All of this is why I still recommend Elric as a starting place for nearly anyone who’s never read any Michael Moorcock before, no matter how far they are past the ostensible sweet spot of adolescence and its turmoil. He is a character who, both in the minds of the readers and the works of his creator, has grown into something greater his pulp fantasy origins and into an archetype in his own right, and his story is the spine of the larger Moorcock multiverse—something Moorcock made quite literal in the Moonbeam Roads books. Make your way through the entire series, and move on from there, and you will find riches.

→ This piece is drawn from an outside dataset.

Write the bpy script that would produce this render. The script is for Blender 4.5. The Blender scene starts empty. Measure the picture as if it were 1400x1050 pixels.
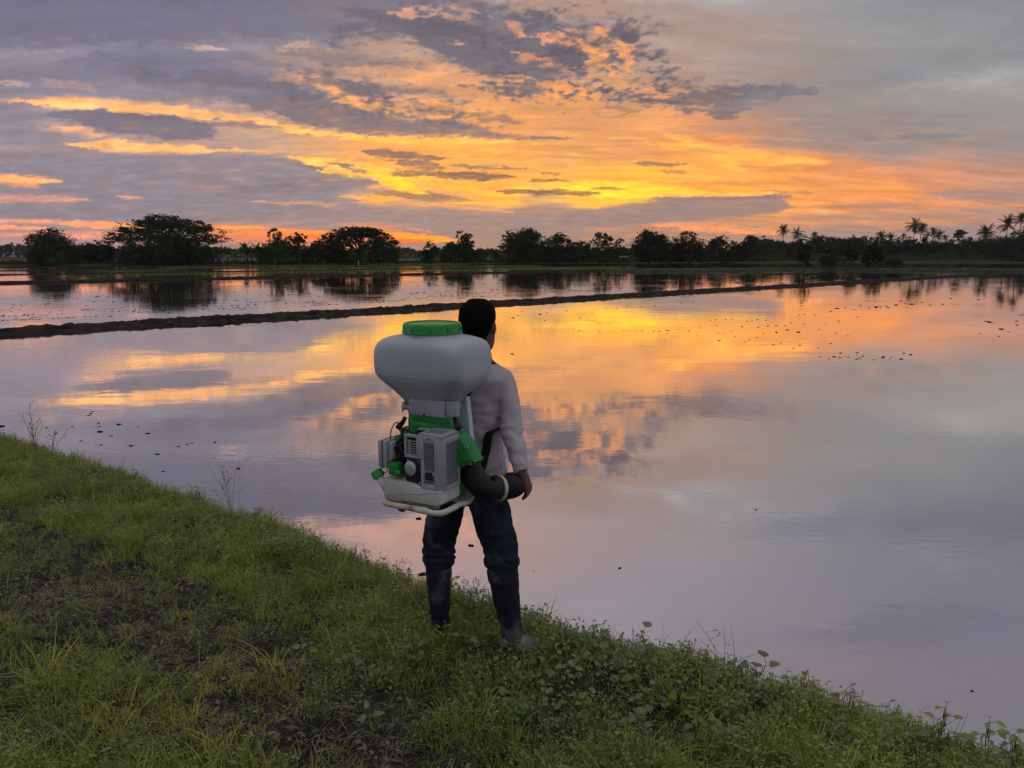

I’m both sorry and a bit relieved now to bid farewell to the moody albino and his demon-sword. Thank you to all of the readers who have stayed with me on this journey, and thanks to Bridget and the staff at Tor.com for providing me with this opportunity to revisit these books. Thanks to my husband Bruce as well, who has watched the Moorcock section of our library grow to ridiculous length over the years. And above all, my eternal gratitude to Michael Moorcock for giving us Elric and his multiverse in its vast, cruel, extraordinary glory. Fantasy and science fiction wouldn’t be the same without him.